# WHAT YOU ARE ASKED TO DO
Leave out all pictures. Return exactly the lines from the top of the material through the line containing "rnd = random.Random(7)".

# STORED DATA
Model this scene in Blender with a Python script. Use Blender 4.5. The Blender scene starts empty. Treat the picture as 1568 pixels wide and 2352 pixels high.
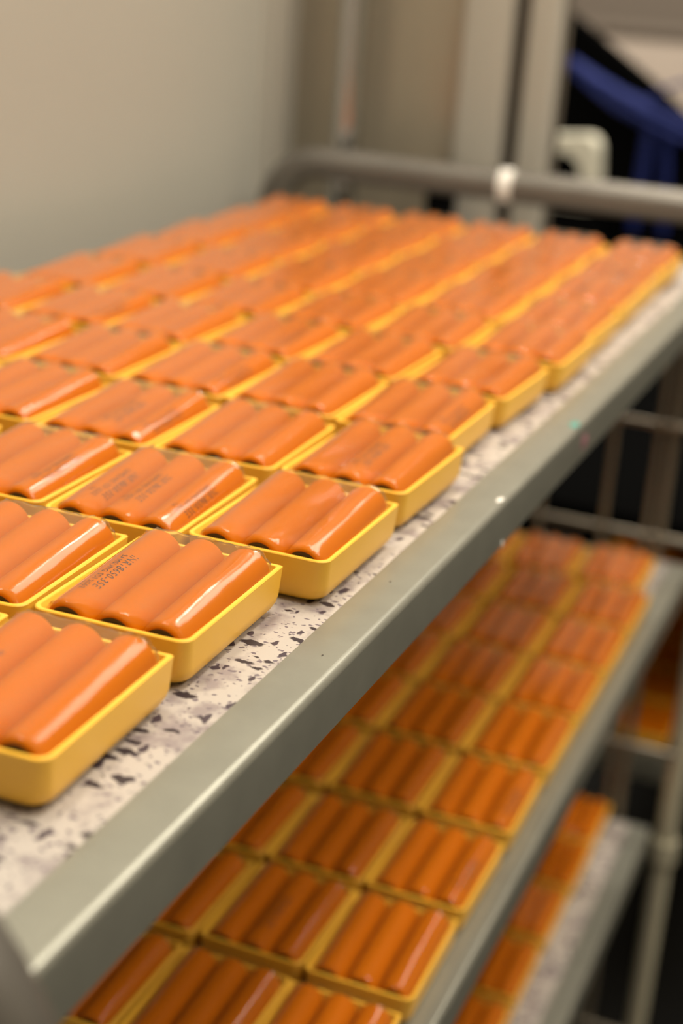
import bpy, bmesh, math, random
from mathutils import Vector, Matrix

# ------------------------------------------------------------------ basics
scene = bpy.context.scene
COL = scene.collection
MM = 0.001
Z0 = 0.96                      # height of the top shelf's tray rims above the floor (m)
def P(x, y, z):                # millimetres (z measured from the tray rims) -> metres
    return Vector((x * MM, y * MM, z * MM + Z0))
rnd = random.Random(7)

# ------------------------------------------------------------------ camera
F_PX, YAW, PITCH, ROLL = 3544.2, math.radians(20.817), math.radians(19.909), math.radians(4.1816)
CAM = P(-338.3, -199.5, 213.5)
fw = Vector((math.cos(PITCH) * math.cos(YAW), math.cos(PITCH) * math.sin(YAW), -math.sin(PITCH)))
rt = fw.cross(Vector((0, 0, 1))).normalized()
up = rt.cross(fw)
r2 = rt * math.cos(ROLL) + up * math.sin(ROLL)
u2 = up * math.cos(ROLL) - rt * math.sin(ROLL)
cd = bpy.data.cameras.new('camera')
cam = bpy.data.objects.new('camera', cd)
COL.objects.link(cam)
M = Matrix.Identity(4)
for i in range(3):
    M[i][0], M[i][1], M[i][2], M[i][3] = r2[i], u2[i], -fw[i], CAM[i]
cam.matrix_world = M
cd.sensor_fit = 'VERTICAL'
cd.sensor_height = 36.0
cd.sensor_width = 24.0
cd.lens = F_PX / 2352 * 36.0
cd.clip_start = 0.02
cd.dof.use_dof = True
cd.dof.focus_distance = (P(122, 25, 4) - CAM).dot(fw)
cd.dof.aperture_fstop = 5.4
scene.camera = cam

# ------------------------------------------------------------------ world, lights, exposure
w = bpy.data.worlds.new('room_ambient')
scene.world = w
w.use_nodes = True
w.node_tree.nodes['Background'].inputs[0].default_value = (1.0, 0.9, 0.76, 1)
w.node_tree.nodes['Background'].inputs[1].default_value = 0.10
def area(name, loc, target, sx, sy, power, col=(1, 0.92, 0.78)):
    l = bpy.data.lights.new(name, 'AREA')
    l.shape = 'RECTANGLE'; l.size = sx; l.size_y = sy; l.energy = power; l.color = col
    o = bpy.data.objects.new(name, l); COL.objects.link(o)
    o.location = loc
    o.rotation_euler = (Vector(target) - Vector(loc)).to_track_quat('-Z', 'Y').to_euler()
    return o
area('overhead_light', P(350, -440, 1560), P(350, -100, 0), 1.3, 0.25, 13)
area('overhead_light', P(1450, -720, 1520), P(600, -100, 0), 1.7, 0.8, 20)
area('overhead_light', P(250, -1350, 1500), P(300, -200, 0), 1.3, 0.3, 8)  # fill lamp added on the right to brighten tray sides and rail faces
area('overhead_light', P(420, 170, 1560), P(420, 170, 0), 1.2, 0.25, 9.5)
area('overhead_light', P(1950, 520, 1560), P(2700, 420, 0), 1.0, 0.3, 27)  # lamp added to brighten the far wall and the dispenser
vs = scene.view_settings
vs.view_transform = 'Standard'
vs.look = 'None'
vs.exposure = 0.56
vs.gamma = 1.0
vs.use_curve_mapping = False
scene.cycles.use_denoising = True
scene.cycles.max_bounces = 5
scene.cycles.diffuse_bounces = 2
scene.cycles.glossy_bounces = 2
scene.cycles.use_adaptive_sampling = True
scene.cycles.adaptive_threshold = 0.06
scene.cycles.adaptive_min_samples = 16
scene.cycles.transparent_max_bounces = 10
scene.cycles.sample_clamp_indirect = 6.0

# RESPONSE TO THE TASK
Model this scene in Blender with a Python script. Use Blender 4.5. The Blender scene starts empty. Treat the picture as 1568 pixels wide and 2352 pixels high.
import bpy, bmesh, math, random
from mathutils import Vector, Matrix

# ------------------------------------------------------------------ basics
scene = bpy.context.scene
COL = scene.collection
MM = 0.001
Z0 = 0.96                      # height of the top shelf's tray rims above the floor (m)
def P(x, y, z):                # millimetres (z measured from the tray rims) -> metres
    return Vector((x * MM, y * MM, z * MM + Z0))
rnd = random.Random(7)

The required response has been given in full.